Canada Names Poetical Iranian-Born Artist to Represent the Country at the 2026 Venice Biennale

Tehran-born artist Abbas Akhavan has been selected to represent Canada at the 61st edition of the Biennale.

Abbas Akhavan. Photo: Alex de Brabant.

Before the works on view at this year’s Venice Biennale have even been deinstalled, the art world is already looking ahead to the 61st edition in 2026. Canada is the first country to announce an artist for its national pavilion, naming Abbas Akhavan. Born in Tehran in 1977, his family emigrated to Canada during conflict in the 1980s and he now lives and works between Montreal and Berlin.

Akhavan is interested in interrogating the history of place, and as such is known for site-specific installations that incorporate a wide variety of media like video, sculpture, drawing, and performance. He is expected to respond directly to the Canada pavilion in Venice’s Giardini.

“Abbas’ work is shaped by the unique characteristics of the sites he works on, including the architectures, surrounding economies, and individuals who frequent them,” said Jean-François Bélisle, the director and CEO of the National Gallery of Canada, which commissioned the pavilion. ‘We look forward to supporting him in bringing this vision to life at the Canada Pavilion.”

In recent years, Akhavan has enjoyed solo shows at major international institutions including Chisenhale Gallery in London (2021), the Contemporary Art Gallery in Vancouver (2022), and the Ny Carlsberg Glyptoteket and Copenhagen Contemporary, both in Copenhagen last year. Towards the end of his Venice run, in November 2026, he will be the subject of a mid-career retrospective at the Walker Art Center in Minneapolis.

At the Glyptoteket, Akhavan presented cast for a folly (2019/2022), an installation that takes as its basis a photograph of the lobby of the National Museum in Bagdad in Iraq after it was looted in 2003. In this re-staging, items are replaced by strange or semi-dismantled replicas like the abandoned basalt Assyrian lion sculpture, here made of cob.

“What stayed with me in the case of this image was this quality of not destruction but disarray or mismanagement or misplacement of furniture,” explained Akhavan. “It was a witness to how furniture was being used to block entrances to the greater museum and foam was placed in front of a large sculpture of a lion so if it is pushed over it wouldn’t break.”

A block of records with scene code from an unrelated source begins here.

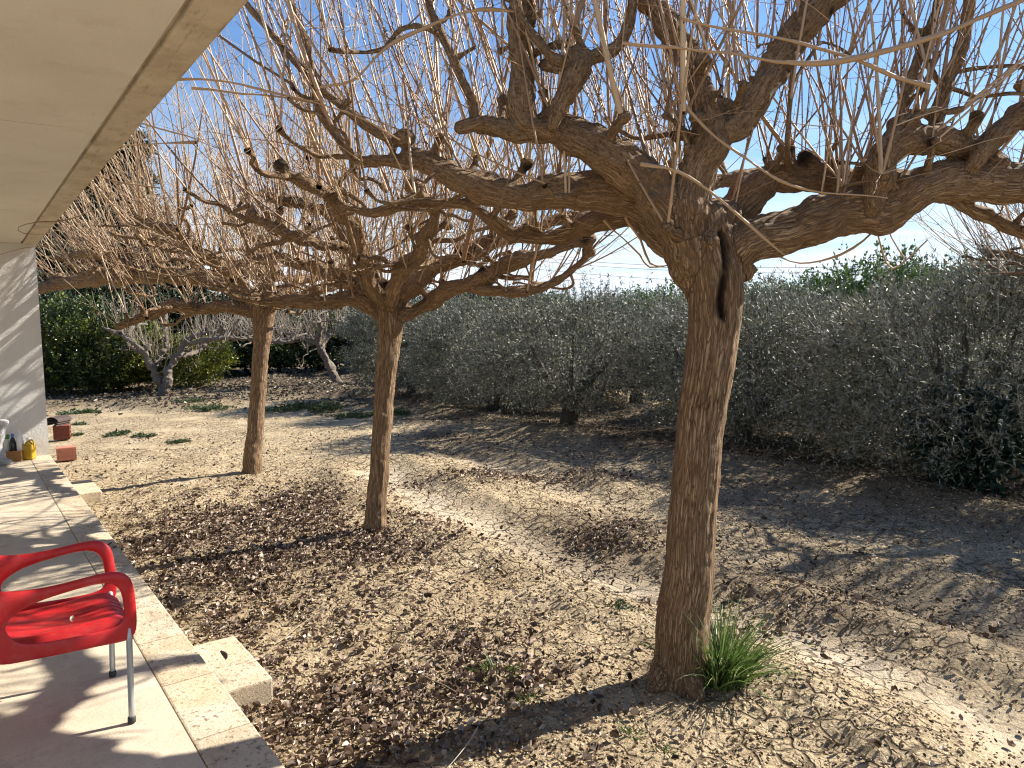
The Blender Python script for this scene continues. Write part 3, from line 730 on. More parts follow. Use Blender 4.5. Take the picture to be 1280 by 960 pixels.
a2([(490, 390, 12, 0), (505, 350, 9, .5), (540, 330, 8, 1.0), (575, 325, 6, 1.4)], L(6), .3, 9)
a2([(487, 390, 12, 0), (500, 345, 9, -.5), (530, 300, 9, -.9), (545, 262, 8, -1.2), (520, 240, 7, -1.4)], L(7), .3, 10)
a2([(487, 390, 12, 0), (460, 340, 9, -.5), (430, 270, 9, -1.0), (390, 235, 8, -1.4), (350, 215, 7, -1.6)], L(8), .3, 11)
a2([(425, 280, 8), (400, 262, 7), (360, 252, 6), (330, 245, 5)], L(3), .3, 12)
def end_knobs(s_, r=.075, seed=1):
    q = np.random.default_rng(seed)
    for P, Rd, part in list(s_.ch):
        if part[0] == 'trunk': continue
        s_.knob(P[-1]+np.array([0, 0, .03]), r*q.uniform(.8, 1.3), part)
        for _ in range(max(2, int(len(P)*.12))):
            k = q.integers(len(P)//3, len(P)-1); s_.knob(P[k]+np.array([q.normal(0, .02), q.normal(0, .02), Rd[k]*.8]), max(.03, Rd[k]*q.uniform(.6, 1.1)), part)
end_knobs(s2, .055, 2); gnarl(s2, 6, 1.2)
build_limbs(s2, t2, M_bark, .015, .006)
sub_branches(t2, s2, 62, 302, (.35, 1.0), (.012, .026))
crown_shoots(t2, s2, np.array([B2[0], Y2, 1.6]), 420, (.8, 1.9), (.005, .0105), 51, lean=.36, small=2600, frac_knob=.7)

# ---------------------------------------------------------------- third mulberry
B1 = G(314, 593); Y1 = B1[1]; print('tree1', B1)
t1 = empty('mulberry_tree', (0, 0, 0)); tag(t1, 'farthest and slimmest of the brown mulberries, on pale sand with branches reaching the wall', 'tree', 'bare pollarded mulberries beside the porch')
s1 = Skel()
def a1(lst, part, jit=.3, seed=0): return A_(lst, part, Y1, jit, seed, s1)
a1([(313, 604, 14), (315, 590, 12.5), (318, 550, 10.5), (322, 500, 10), (326, 440, 10.5), (329, 405, 13), (329, 383, 15)], TR, .08, 1)
a1([(325, 392, 12), (290, 385, 9), (250, 388, 8), (215, 385, 7), (180, 398, 6), (150, 408, 5)], L(1), .3, 2)
a1([(325, 390, 11), (280, 358, 9, .1), (230, 345, 8, .3), (190, 345, 8, .5), (140, 348, 8, .8), (95, 352, 7, 1.15), (55, 360, 7, 1.5), (35, 362, 6, 1.8)], L(2), .3, 3)
a1([(325, 388, 10), (300, 350, 8, .3), (262, 325, 7, .5), (220, 305, 6, .6), (185, 300, 5, .7)], L(3), .3, 4)
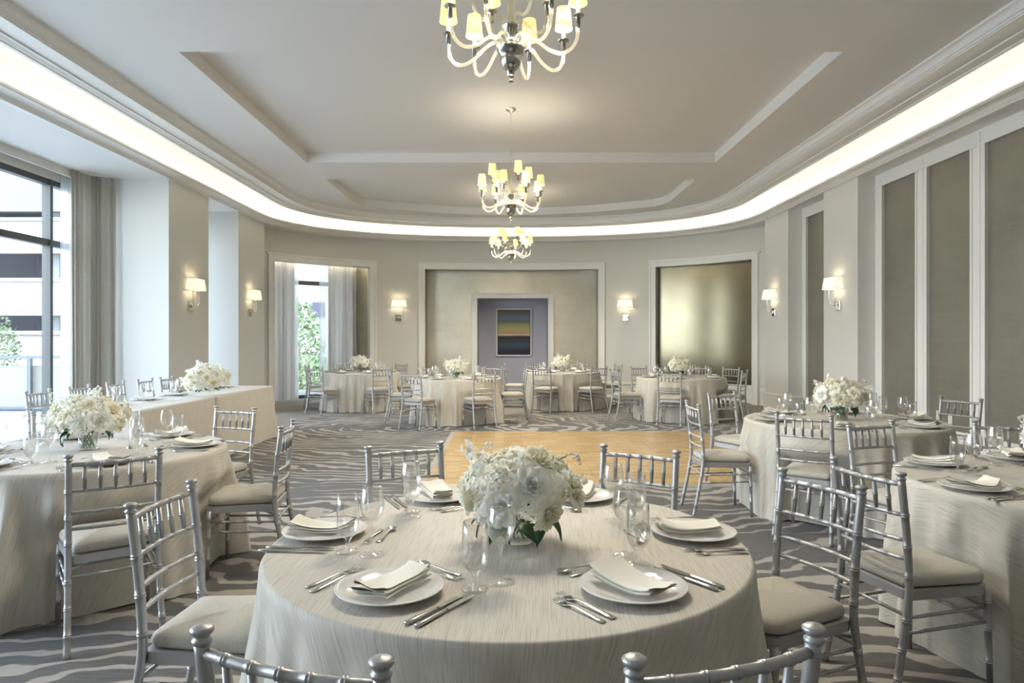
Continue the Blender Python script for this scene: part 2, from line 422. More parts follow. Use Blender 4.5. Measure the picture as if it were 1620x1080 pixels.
def metalleaf(name, col, rough, metal=0.85, seam=0.25, bump=0.2):
    m, nt, p, out = mat(name); L = nt.links.new
    uv = N(nt, 'UVMap')
    br = N(nt, 'TexBrick'); br.inputs['Scale'].default_value = 1.0; br.inputs['Brick Width'].default_value = 0.42; br.inputs['Row Height'].default_value = 0.16
    br.inputs['Mortar Size'].default_value = 0.003; br.offset = 0.43
    br.inputs['Color1'].default_value = (0.49, 0.49, 0.49, 1); br.inputs['Color2'].default_value = (0.51, 0.51, 0.51, 1); br.inputs['Mortar'].default_value = (0.5+seam, 0.5+seam, 0.5+seam, 1)
    L(uv.outputs[0], br.inputs['Vector'])
    no = N(nt, 'TexNoise', Scale=55.0, Detail=4.0, Roughness=0.7); L(uv.outputs[0], no.inputs['Vector'])
    nb = N(nt, 'TexNoise', Scale=1.4, Detail=3.0); L(uv.outputs[0], nb.inputs['Vector'])
    a = N(nt, 'Math', operation='MULTIPLY_ADD'); L(no.outputs[0], a.inputs[0]); a.inputs[1].default_value = 0.5; 
    sp = N(nt, 'SeparateColor'); L(br.outputs[0], sp.inputs[0]); L(sp.outputs[0], a.inputs[2])
    b0 = N(nt, 'Math', operation='MULTIPLY_ADD'); L(nb.outputs[0], b0.inputs[0]); b0.inputs[1].default_value = 0.35; L(a.outputs[0], b0.inputs[2])
    rp = N(nt, 'ValToRGB'); rp.color_ramp.elements[0].position = 0.6; rp.color_ramp.elements[1].position = 1.25
    rp.color_ramp.elements[0].color = (*[c*0.72 for c in col], 1); rp.color_ramp.elements[1].color = (*[min(1, c*1.4) for c in col], 1)
    L(b0.outputs[0], rp.inputs[0]); L(rp.outputs[0], p.inputs['Base Color'])
    p.inputs['Metallic'].default_value = metal; p.inputs['Roughness'].default_value = rough
    b = N(nt, 'Bump', Strength=bump, Distance=0.002); L(a.outputs[0], b.inputs['Height']); L(b.outputs[0], p.inputs['Normal'])
    return m
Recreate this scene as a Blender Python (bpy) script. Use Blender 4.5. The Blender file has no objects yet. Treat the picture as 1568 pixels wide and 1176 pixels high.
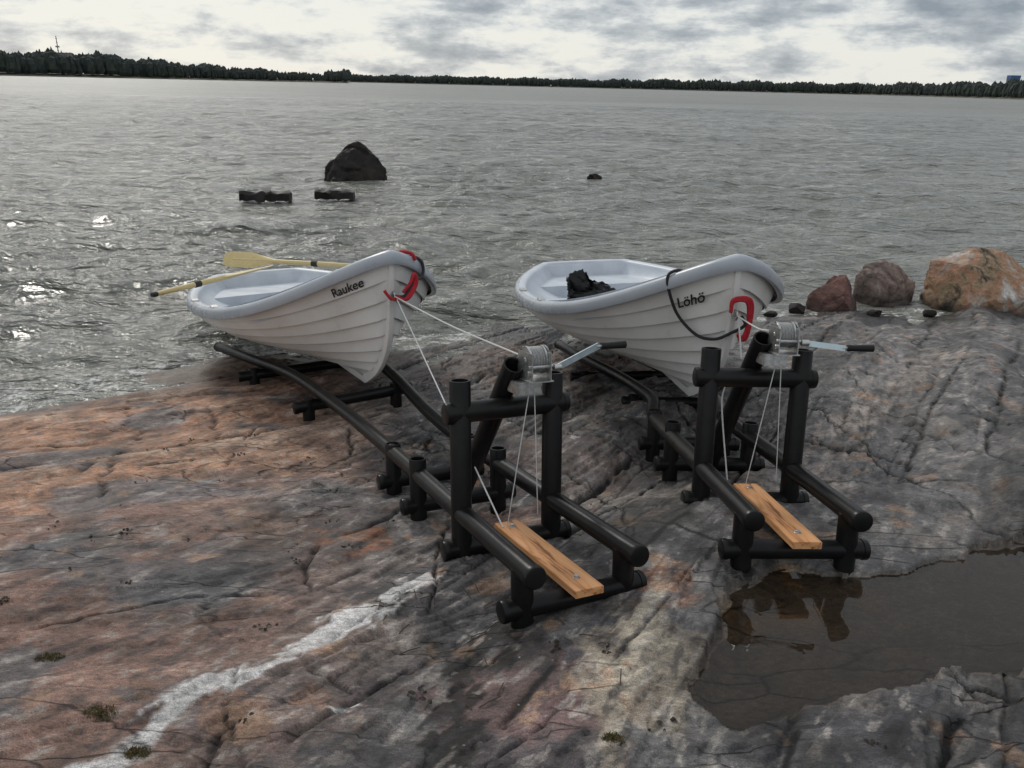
import bpy, numpy as np, math, random, bmesh
from mathutils import Vector, Matrix, noise
random.seed(3)
sc=bpy.context.scene
H=2.25
pit=math.radians(90-20.89);ro=math.radians(1.39)
Rx=np.array([[1,0,0],[0,math.cos(pit),-math.sin(pit)],[0,math.sin(pit),math.cos(pit)]])
Rz=np.array([[math.cos(ro),-math.sin(ro),0],[math.sin(ro),math.cos(ro),0],[0,0,1]])
R=Rx@Rz;C=np.array([0,0,H])
def E(yaw,p,r):
    a=np.array([[math.cos(yaw),-math.sin(yaw),0],[math.sin(yaw),math.cos(yaw),0],[0,0,1]])
    b=np.array([[1,0,0],[0,math.cos(p),-math.sin(p)],[0,math.sin(p),math.cos(p)]])
    c=np.array([[math.cos(r),0,math.sin(r)],[0,1,0],[-math.sin(r),0,math.cos(r)]])
    return a@b@c
# ---------------------------------------------------------------- noise helpers
def hsh(ix,iy,s):
    n=(ix.astype(np.int64)*374761393+iy.astype(np.int64)*668265263+s*1442695041)&0xffffffff
    n=((n^(n>>13))*1274126177)&0xffffffff
    n=(n^(n>>16))&0xffffffff
    return n/4294967296.0
def pn(x,y,s=0):
    ix=np.floor(x);iy=np.floor(y);fx=x-ix;fy=y-iy
    def g(dx,dy):
        a=hsh(ix+dx,iy+dy,s)*2*np.pi
        return np.cos(a)*(fx-dx)+np.sin(a)*(fy-dy)
    u=fx*fx*fx*(fx*(fx*6-15)+10);v=fy*fy*fy*(fy*(fy*6-15)+10)
    return ((g(0,0)*(1-u)+g(1,0)*u)*(1-v)+(g(0,1)*(1-u)+g(1,1)*u)*v)*1.4
def fbm(x,y,s=0,o=5,g=.5):
    r=0;a=1
    for i in range(o):
        r=r+a*pn(x*2**i,y*2**i,s+i*17);a*=g
    return r
def sst(a,b,x):
    t=np.clip((x-a)/(b-a),0,1);return t*t*(3-2*t)
def polyd(x,y,P,closed=False):
    d=np.full(x.shape,1e9);ins=np.zeros(x.shape,bool)
    n=len(P)
    for i in range(n if closed else n-1):
        ax,ay=P[i];bx,by=P[(i+1)%n]
        vx,vy=bx-ax,by-ay
        t=np.clip(((x-ax)*vx+(y-ay)*vy)/(vx*vx+vy*vy),0,1)
        d=np.minimum(d,np.hypot(x-ax-t*vx,y-ay-t*vy))
        if closed:
            c=((ay>y)!=(by>y))
            xx=(bx-ax)*(y-ay)/((by-ay) if by!=ay else 1e-9)+ax
            ins^=c&(x<xx)
    return np.where(ins,-d,d) if closed else d
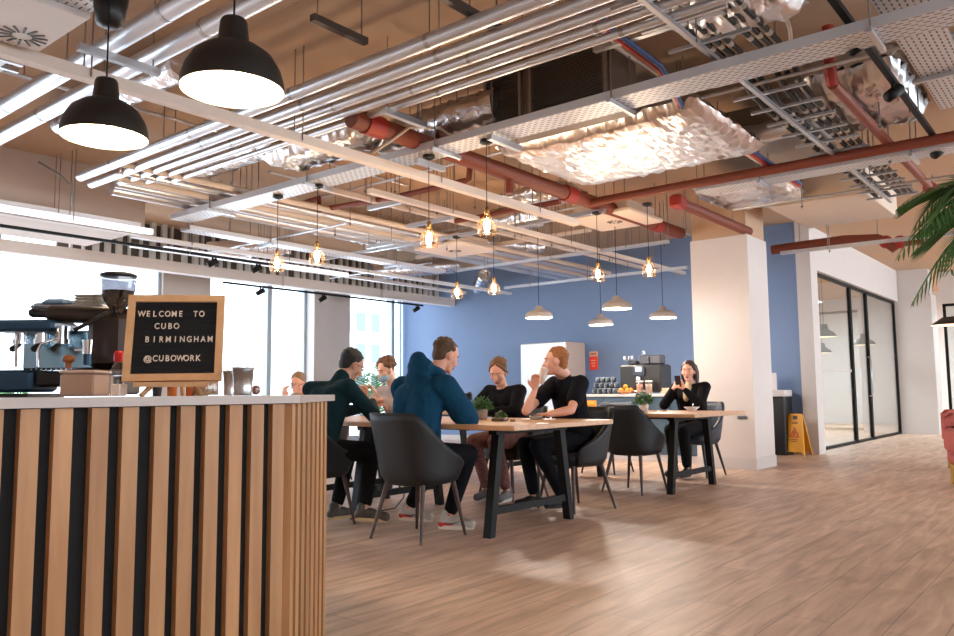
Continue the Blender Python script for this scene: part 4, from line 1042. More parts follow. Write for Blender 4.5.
# black speaker can top left, hung
q = U(110, 15, D=3.9)
t = thing('ceiling_speaker', 'black cup-shaped ceiling canopy above the farther pendant lamp', 'ceiling canopy', q)
MB().lathe([(0, .09), (.085, .09), (.062, -.05), (.03, -.065), (0, -.065)], n=26).build('housing', M_BLACK, t)
MB().cyl((0, 0, .09), (0, 0, SLAB-q.z), .008, .008).build('stem', M_BLACKM, t)
# hanging flexible cables
for k, (pts, lb, c) in enumerate((
        (((340, 148, 3.1), (352, 150, 3.0), (372, 153, 2.92), (392, 140, 3.0), (410, 127, 3.1), (440, 128, 3.15), (462, 145, 3.0)), 'beige flexible conduit looping over the middle cable tray', (196, 176, 156)),
        (((38, 162, 3.2), (60, 175, 3.1), (72, 186, 3.0), (73, 205, 2.9)), 'grey flexible conduit curving down at the left above the bulkhead', (120, 112, 108)),
        (((925, 38, 3.3), (935, 4, 3.4), (950, 0, 3.4)), 'white cable loop at the extreme upper right', (216, 208, 200)),
        (((770, 0, 3.4), (785, 12, 3.35), (790, 30, 3.3), (792, 52, 3.3)), 'pale pipe pair dropping beside the upper right foil duct', (206, 194, 182)))):
    q = [U(a, b, Z=z) for a, b, z in pts]
    t = thing('flexible_conduit', lb, 'conduit', q[0])
    MB().tube([p-q[0] for p in q], .013, 8).build('sheath', mat('flex_%d' % k, c, .5), t)
# thin threaded rods standing alone from the slab, as in the far part of the ceiling
rr0 = None; n_ = 0
spots_ = [(U(px, py, Z=z), z) for px, py, z in ((365, 195, 2.95), (395, 200, 2.9), (410, 225, 2.9), (437, 225, 2.85), (475, 215, 2.9), (500, 255, 2.8), (515, 250, 2.8), (526, 262, 2.8), (545, 250, 2.8), (585, 262, 2.75), (632, 262, 2.78), (668, 235, 2.95), (686, 232, 2.95), (640, 262, 2.78), (530, 240, 2.85), (552, 262, 2.75), (576, 270, 2.75), (610, 275, 2.75), (628, 285, 2.7), (665, 262, 2.75), (420, 255, 2.8), (447, 262, 2.8), (350, 235, 2.85), (335, 245, 2.85), (250, 245, 2.9), (230, 235, 2.95), (258, 262, 2.85), (870, 165, 3.0), (890, 160, 3.0), (880, 125, 3.0), (802, 205, 3.0), (830, 260, 2.85))]
for (p, z) in spots_:
    if rr0 is None:
        rr0 = thing('threaded_rod', 'thin grey threaded rod hanging bare from the ceiling slab', 'threaded rod', (p.x, p.y, SLAB), group='bare rods hanging from the slab')
        MB().cyl((0, 0, 0), (0, 0, -.66), .0055, .0055, 6).build('rod', M_ROD, rr0)
        MB().cyl((0, 0, -.63), (0, 0, -.645), .014, .014, 6).build('nut', M_DARK, rr0)
    else: dup(rr0, (p.x, p.y, SLAB))
# ceiling battens (linear lights)
t = run('batten_light', 'white linear batten light along the bulkhead at the left', 'ceiling light', 'X', 1.0, 4.6, 8.55, 2.86, mat('batten_white', (240, 240, 242), .4, emit=(235, 240, 255), estr=.5), kind='beam', w=.07, h=.06, hang=1.6)
t = run('batten_light', 'white linear batten light beside the window side pipes', 'ceiling light', 'X', 5.4, 8.6, 9.7, 2.92, mat('batten_white', (240, 240, 242), .4, emit=(235, 240, 255), estr=.5), kind='beam', w=.07, h=.06, hang=1.6)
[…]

The artist selection committee for the 2026 pavilion includes Julie Crooks, a curator at the Art Gallery of Ontario; Léuli Eshrāghi of the Montreal Museum of Fine Art; Crystal Mowry, the director of programs at the MacKenzie Art Gallery; Daina Warren of Emily Carr University; and Pan Wendt, a curator at the Confederation Center of the Arts. In a joint statement, they described Akhavan as “a meticulous artist and thinker for whom the site of an exhibition becomes both a proposal and provocation involving the staging of relations between materials, memory, and place.”

a room in a gallery full of objects, some of which are like furniture and others large sculptural pieces

Installation view of Abbas Akhavan’s “curtain call” exhibition at Glyptoteket in Copenhagen. Photo: David Stjernholm.

“Whether invoking the ruins of ancient statues destroyed during geopolitical conflicts or exploring the stated idealism of gardens and other domesticated spaces, Akhavan’s sculptural environments set the natural world in uneasy balance with the valorization, exploitations, or indeed indifferences of contexts, systems, and projections all too human in origin,” they added.

Canada is currently being represented at the 60th Venice Biennale by Kapwani Kiwanga until November 24. She also adapted her installation to create an immersive environment within the Canadian pavilion’s space, a modernist building from 1957 made of brick with exposed beams and glass.

“There are no right angles, there is no cube,” Kiwanga said of the pavilion last spring. “You cannot just bring any project into that space.” Rather, she played to the building’s lack of clear boundary between inside and outside. “You never have a feeling that the garden is not there as with other pavilions, you cannot walk into it and be in another moment,” she said. “I figured that I would roll with that effacement.”

The 61st Venice Biennale is expected to open to the public in April 2026.